Topological Photonics

Helical lattice structures effectively break time-reversal symmetry, which is required for the observation of topological protection of light.
Observation of the photonic scatter-free chiral edge state that is characteristic for topological insulation.

The most common degrees of freedom used for the description of a photonic system are frequency, wave vector, polarization and phase of the propagating light wave.

However, in the last few years a new degree of freedom entered photonics: Topology – a property of photonic materials that relates to the global structure of their frequency dispersions – has been emerging as another indispensable ingredient, opening a path forward to the discovery of fundamentally new states of light and possibly revolutionary applications, including photonic circuitry less dependent on isolators and slow light insensitive to disorder.

Based on laser-written photonic waveguide lattices  [J. Phys. B 43, 163001 (2010)], we investigate the impact of topological quantities on the evolution of light. Recent results include the first demonstration of topological insulation of light [Nature 496, 196 (2013)], the first realization of demonstration of the topological creation and destruction of edge modes [Phys. Rev. Lett. 111, 103901 (2013)], in-band localized modes [Phys. Rev. Lett. 114, 245503 (2015)], the first demonstration of novel edge states in the graphene geometry [Nature Mater. 13, 57 (2014)], hopping kinks for arbitrary Z2-gauge transformations [Phys. Rev. Lett. 116(21), 213901 (2016)], the first demonstration of anomalous topological insulators [Nature Commun. 8, 13756 (2017)] and the first realization of a topological Anderson insulator [Nature 560, 461-465 (2018)], of a photonic topological insulator with fermionic time-reversal symmetry  [Nature Mater. 19, 855–860 (2020)], and of a topological insulator with synthetic dimensions  [Nature 567, 356 (2019)].
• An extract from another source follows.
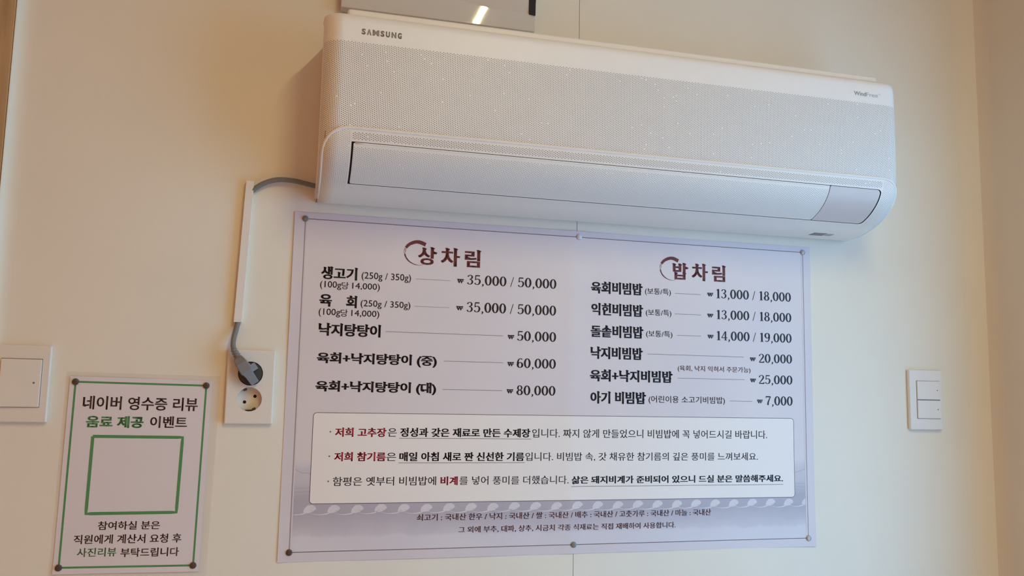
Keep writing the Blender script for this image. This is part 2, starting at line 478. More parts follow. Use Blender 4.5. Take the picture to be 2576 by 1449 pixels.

Notably, we expand our work also to the non-Hermitian regime [Phys. Rev. Lett. 113, 123903 (2014)], where we showed how to extract topological quantities from the evolution of a wave packet [Phys. Rev. Lett. 115, 040402 (2015)], and even the first PT-symmetric topological interface state [Nature Mater. 16, 433 (2017)]. Only recently we demonstrated a topological funnel for light [Science 368, 311 (2020)].